Kahn describes his background as a mix of Alsatian Catholic Jewish and Russian Jewish Marxist, and himself as a 100% American agnostic. He lives in the Hudson Valley community of Stone Ridge, New York with his second wife, Katharine Colt Johnson, a psychotherapist. He has two adult children, Alissa and Gordon. He was inducted into the National Jewish Sports Hall of Fame on April 30, 2006.
Writing career
Kahn began his newspaper career in 1948, when he took a job as copy boy for the New York Herald Tribune. A keen Dodgers fan, he reported on their games over the 1952 and 1953 seasons. He became sports editor for Newsweek in 1956, and editor-at-large of the Saturday Evening Post in 1963. His best-known book, The Boys of Summer, was published in 1972. The book examines his relationship with his father seen through the prism of their shared affection for the Brooklyn Dodgers. In 2002, a Sports Illustrated panel placed The Boys of Summer second on a list of "The Top 100 Sports Books of All Time".

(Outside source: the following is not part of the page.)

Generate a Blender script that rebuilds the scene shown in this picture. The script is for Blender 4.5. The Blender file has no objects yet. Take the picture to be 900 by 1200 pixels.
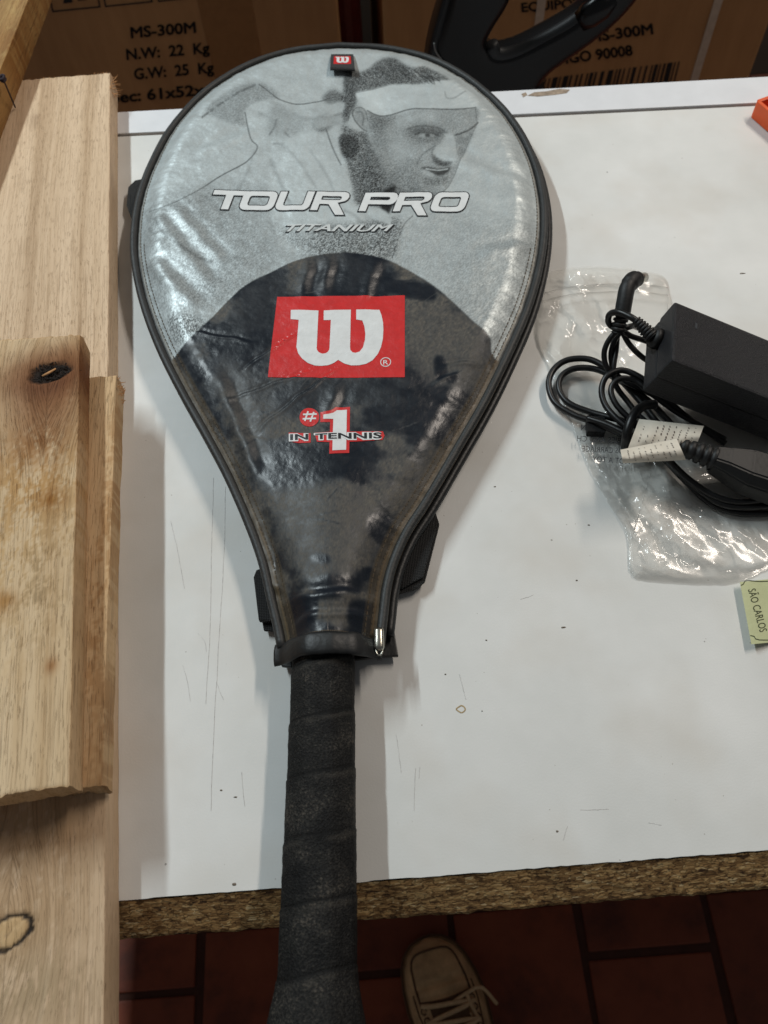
import bpy, bmesh, math
import numpy as np
from mathutils import Vector, Matrix
from mathutils.geometry import tessellate_polygon

# ------------------------------------------------------------------ camera, light, exposure
sc = bpy.context.scene
COL = sc.collection
FPX, TH, RHO, HCAM = 960.0, math.radians(29.2), math.radians(4.7), 0.42
_F = Vector((0, math.sin(TH), -math.cos(TH)))
_U0 = Vector((0, math.cos(TH), math.sin(TH)))
_R0 = Vector((1, 0, 0))
_R = math.cos(RHO) * _R0 - math.sin(RHO) * _U0
_U = math.cos(RHO) * _U0 + math.sin(RHO) * _R0
cam_d = bpy.data.cameras.new('camera')
cam = bpy.data.objects.new('camera', cam_d)
COL.objects.link(cam)
cam.matrix_world = Matrix(((_R.x, _U.x, -_F.x, 0), (_R.y, _U.y, -_F.y, 0), (_R.z, _U.z, -_F.z, HCAM), (0, 0, 0, 1)))
cam_d.sensor_fit = 'VERTICAL'
cam_d.sensor_height = 36
cam_d.lens = FPX / 1200 * 36
cam_d.clip_start = 0.01
cam_d.clip_end = 50
cam_d.dof.use_dof = True
cam_d.dof.focus_distance = 0.46
cam_d.dof.aperture_fstop = 13
sc.camera = cam

world = bpy.data.worlds.new('World')
sc.world = world
world.use_nodes = True
world.node_tree.nodes['Background'].inputs[0].default_value = (0.95, 0.97, 1.0, 1)
world.node_tree.nodes['Background'].inputs[1].default_value = 0.09


def lamp(name, loc, target, sx, sy, power, color):
    l = bpy.data.lights.new(name, 'AREA')
    l.shape = 'RECTANGLE'
    l.size, l.size_y = sx, sy
    l.energy = power
    l.color = color
    o = bpy.data.objects.new(name, l)
    COL.objects.link(o)
    o.location = loc
    d = (Vector(target) - Vector(loc)).normalized()
    o.rotation_mode = 'QUATERNION'
    # keep the tube's long side (local Y) along the world Y axis
    z = -d
    y = (Vector((0, 1, 0)) - z * z.y).normalized()
    x = y.cross(z)
    o.matrix_world = Matrix(((x.x, y.x, z.x, loc[0]), (x.y, y.y, z.y, loc[1]), (x.z, y.z, z.z, loc[2]), (0, 0, 0, 1)))
    return o


# fluorescent tubes on the shop ceiling, all out of the frame
lamp('ceiling_tube_cool', (-1.15, 1.45, 1.75), (-1.15, 1.45, 0), 0.05, 1.2, 44.0, (0.85, 0.965, 1.0))
lamp('ceiling_tube_warm', (1.15, 1.20, 1.75), (1.15, 1.20, 0), 0.10, 1.2, 28.0, (1.0, 0.89, 0.78))

sc.view_settings.view_transform = 'Standard'
sc.view_settings.look = 'None'
sc.view_settings.exposure = 0.0
sc.view_settings.gamma = 1.0

# ------------------------------------------------------------------ helpers
rng = np.random.default_rng(7)
CZ = np.array([0, 0, HCAM])
nF, nR, nU = np.array(_F), np.array(_R), np.array(_U)


def unproj(x, y, z=None, Y=None):
    """measured picture position -> world point on the level z (or on the upright plane Y)"""
    x = np.asarray(x, float); y = np.asarray(y, float)
    d = nF * FPX + (x[..., None] - 450) * nR + (600 - y[..., None]) * nU
    if Y is None:
        k = (np.asarray(z, float) - HCAM) / d[..., 2]
    else:
        k = Y / d[..., 1]
    return CZ + d * k[..., None]


def P(x, y, z=0.0, Y=None):
    return Vector(unproj(np.array(x), np.array(y), z, Y))


def proj(p):
    d = p - CZ
    w = d @ nF
    return 450 + FPX * (d @ nR) / w, 600 - FPX * (d @ nU) / w


def lin(c):
    c = np.asarray(c, float) / 255.0
    return np.where(c <= 0.04045, c / 12.92, ((c + 0.055) / 1.055) ** 2.4)


def L4(r, g, b):
    v = lin((r, g, b))
    return (float(v[0]), float(v[1]), float(v[2]), 1)


def hash2(ix, iy, seed):
    n = (ix.astype(np.int64) * 374761393 + iy.astype(np.int64) * 668265263 + seed * 974634777) & 0x7fffffff
    n = ((n ^ (n >> 13)) * 1274126177) & 0x7fffffff
    return ((n ^ (n >> 16)) & 0xffff) / 65535.0


def vnoise(x, y, seed=0):
    ix = np.floor(x); iy = np.floor(y)
    fx = x - ix; fy = y - iy
    fx = fx * fx * fx * (fx * (fx * 6 - 15) + 10); fy = fy * fy * fy * (fy * (fy * 6 - 15) + 10)
    a = hash2(ix, iy, seed); b = hash2(ix + 1, iy, seed); c = hash2(ix, iy + 1, seed); d = hash2(ix + 1, iy + 1, seed)
    return (a * (1 - fx) + b * fx) * (1 - fy) + (c * (1 - fx) + d * fx) * fy


def fbm(x, y, seed=0, oct=4):
    s = 0; a = 0.5
    for i in range(oct):
        s = s + a * vnoise(x * 2 ** i, y * 2 ** i, seed + i * 17)
        a *= 0.5
    return s / (1 - 0.5 ** oct)


def sstep(a, b, x):
    t = np.clip((x - a) / (b - a), 0, 1)
    return t * t * (3 - 2 * t)


def catmull(pts, n=12, closed=False):
    pts = np.asarray(pts, float)
    N = len(pts)
    out = []
    rngi = range(N if closed else N - 1)
    for i in rngi:
        if closed:
            p0, p1, p2, p3 = pts[(i - 1) % N], pts[i], pts[(i + 1) % N], pts[(i + 2) % N]
        else:
            p1, p2 = pts[i], pts[i + 1]
            p0 = pts[i - 1] if i > 0 else 2 * p1 - p2
            p3 = pts[i + 2] if i + 2 < N else 2 * p2 - p1
        for k in range(n):
            t = k / n
            out.append(0.5 * ((2 * p1) + (-p0 + p2) * t + (2 * p0 - 5 * p1 + 4 * p2 - p3) * t * t + (-p0 + 3 * p1 - 3 * p2 + p3) * t ** 3))
    if not closed:
        out.append(pts[-1])
    return np.array(out)


def resample(pts, step, closed=False):
    pts = np.asarray(pts, float)
    if closed:
        pts = np.vstack([pts, pts[:1]])
    s = np.r_[0, np.cumsum(np.linalg.norm(np.diff(pts, axis=0), axis=1))]
    n = max(2, int(round(s[-1] / step)) + 1)
    q = np.linspace(0, s[-1], n)
    r = np.stack([np.interp(q, s, pts[:, k]) for k in range(pts.shape[1])], 1)
    return r[:-1] if closed else r


# ---- materials
def new_mat(name):
    m = bpy.data.materials.new(name)
    m.use_nodes = True
    nt = m.node_tree
    return m, nt, nt.nodes['Principled BSDF']


def nd(nt, typ, **kw):
    n = nt.nodes.new(typ)
    for k, v in kw.items():
        if k.startswith('i_'):
            key = k[2:]
            n.inputs[int(key) if key.isdigit() else key.replace('_', ' ')].default_value = v
        else:
            setattr(n, k, v)
    return n


def ramp(nt, stops):
    r = nt.nodes.new('ShaderNodeValToRGB')
    e = r.color_ramp.elements
    while len(e) < len(stops):
        e.new(0.5)
    for el, (p, c) in zip(e, stops):
        el.position = p
        el.color = c if len(c) == 4 else (*c, 1)
    return r


def simple(name, rgb, rough=0.5, metal=0.0, var=0.15, scale=120.0, bump=0.05, bscale=400.0, spec=0.5, coat=0.0):
    """plain material with a little colour variation and fine relief"""
    m, nt, b = new_mat(name)
    tc = nd(nt, 'ShaderNodeTexCoord')
    n1 = nd(nt, 'ShaderNodeTexNoise', i_Scale=scale, i_Detail=5.0, i_Roughness=0.6)
    nt.links.new(tc.outputs['Object'], n1.inputs['Vector'])
    c = lin(rgb)
    r = ramp(nt, [(0.3, tuple(c * (1 - var))), (0.7, tuple(np.minimum(1, c * (1 + var))))])
    nt.links.new(n1.outputs['Fac'], r.inputs[0])
    nt.links.new(r.outputs[0], b.inputs['Base Color'])
    n2 = nd(nt, 'ShaderNodeTexNoise', i_Scale=bscale, i_Detail=3.0)
    nt.links.new(tc.outputs['Object'], n2.inputs['Vector'])
    bp = nd(nt, 'ShaderNodeBump', i_Strength=bump, i_Distance=0.002)
    nt.links.new(n2.outputs['Fac'], bp.inputs['Height'])
    nt.links.new(bp.outputs[0], b.inputs['Normal'])
    b.inputs['Roughness'].default_value = rough
    b.inputs['Metallic'].default_value = metal
    b.inputs['Specular IOR Level'].default_value = spec
    b.inputs['Coat Weight'].default_value = coat
    return m


# ---- objects
def link(name, me, mat=None, parent=None):
    o = bpy.data.objects.new(name, me)
    COL.objects.link(o)
    if mat is not None and me is not None:
        me.materials.append(mat)
    if parent is not None:
        o.parent = parent
        o.matrix_parent_inverse = parent.matrix_world.inverted()
    return o


def empty(name, loc, label, cat, group=None):
    o = bpy.data.objects.new(name, None)
    COL.objects.link(o)
    o.location = loc
    o.empty_display_size = 0.02
    o.matrix_world = Matrix.Translation(Vector(loc))
    tag(o, label, cat, group)
    return o


def tag(o, label=None, cat=None, group=None, kind=None):
    if label: o['label'] = label
    if cat: o['category'] = cat
    if group: o['group'] = group
    if kind: o['kind'] = kind
    return o


def np_mesh(name, V, Q, smooth=True):
    V = np.asarray(V, np.float32); Q = np.asarray(Q, np.int32)
    me = bpy.data.meshes.new(name)
    k = Q.shape[1]
    me.vertices.add(len(V)); me.vertices.foreach_set('co', V.ravel())
    me.loops.add(Q.size); me.loops.foreach_set('vertex_index', Q.ravel())
    me.polygons.add(len(Q))
    me.polygons.foreach_set('loop_start', np.arange(0, Q.size, k, dtype=np.int32))
    me.polygons.foreach_set('loop_total', np.full(len(Q), k, np.int32))
    me.update(calc_edges=True)
    me.validate()
    if smooth:
        me.polygons.foreach_set('use_smooth', np.ones(len(Q), bool))
    return me


def grid_quads(nr, nc, wrap_c=False, off=0):
    r = np.arange(nr - 1)[:, None]; c = np.arange(nc if wrap_c else nc - 1)[None, :]
    c2 = (c + 1) % nc
    return (np.stack([r * nc + c, r * nc + c2, (r + 1) * nc + c2, (r + 1) * nc + c], -1).reshape(-1, 4) + off)


def tube_data(path, rad, seg=10, closed=False, flat=1.0, cap=True):
    """swept tube; rad scalar or array; flat squeezes it in z"""
    p = np.asarray(path, float); n = len(p)
    rad = np.broadcast_to(np.asarray(rad, float), (n,))
    t = np.roll(p, -1, 0) - np.roll(p, 1, 0)
    if not closed:
        t[0] = p[1] - p[0]; t[-1] = p[-1] - p[-2]
    t /= np.linalg.norm(t, axis=1)[:, None] + 1e-12
    u = np.zeros_like(p)
    ref = np.array([0, 0, 1.0])
    if abs(t[0] @ ref) > 0.95: ref = np.array([1.0, 0, 0])
    prev = ref
    for i in range(n):
        v = prev - t[i] * (prev @ t[i])
        v /= np.linalg.norm(v) + 1e-12
        u[i] = v; prev = v
    w = np.cross(t, u)
    a = np.arange(seg) / seg * 2 * np.pi
    V = p[:, None] + rad[:, None, None] * (np.cos(a)[None, :, None] * w[:, None] + flat * np.sin(a)[None, :, None] * u[:, None])
    V = V.reshape(-1, 3)
    Q = grid_quads(n, seg, True)
    if closed:
        last = (n - 1) * seg + np.arange(seg)
        first = np.arange(seg)
        Q = np.vstack([Q, np.stack([last, np.roll(last, -1), np.roll(first, -1), first], 1)])
    elif cap:
        V = np.vstack([V, p[:1], p[-1:]])
        i0, i1 = len(V) - 2, len(V) - 1
        f = np.arange(seg); l = (n - 1) * seg + f
        Q = np.vstack([Q, np.stack([np.roll(f, -1), f, np.full(seg, i0), np.full(seg, i0)], 1), np.stack([l, np.roll(l, -1), np.full(seg, i1), np.full(seg, i1)], 1)])
    return V, Q


def join_data(parts):
    Vs, Qs, o = [], [], 0
    for V, Q in parts:
        Vs.append(V); Qs.append(np.asarray(Q) + o); o += len(V)
    return np.vstack(Vs), np.vstack(Qs)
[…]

In addition to The Boys of Summer, Kahn wrote books such as Good Enough to Dream, a chronicle of his year as the owner of a minor league baseball franchise; The Era 1947–57, an examination of the decade during which the three New York clubs – the Dodgers, Yankees and Giants – dominated Major League Baseball; and Memories of Summer, a look back at his youth and early career, plus extended pieces on New York baseball legends Willie Mays and Mickey Mantle. He also wrote a biography of the heavyweight boxing champion Jack Dempsey, entitled A Flame of Pure Fire.
Kahn's 2006 book Into My Own is a memoir describing friendships with Robert Frost, Jackie Robinson, Pee Wee Reese, Eugene McCarthy, and, in its last chapter titled Rescuing Roger, his late son, Roger Laurence Kahn, who suffered from bipolar disorder and heroin addiction, spent time with Michael DeSisto at the DeSisto School, and who committed suicide via carbon monoxide poisoning in 1987. Andrew Ervin wrote in The Washington Post that the book "proves that Kahn's not only a great baseball writer but also something rarer: a great writer whose subject happens to be baseball."
Kahn cites as his journalism influences, Stanley Woodward, John Lardner, and Red Smith. He has won the E. P. Dutton Award for best sports magazine article of the year five times, and tied for first once.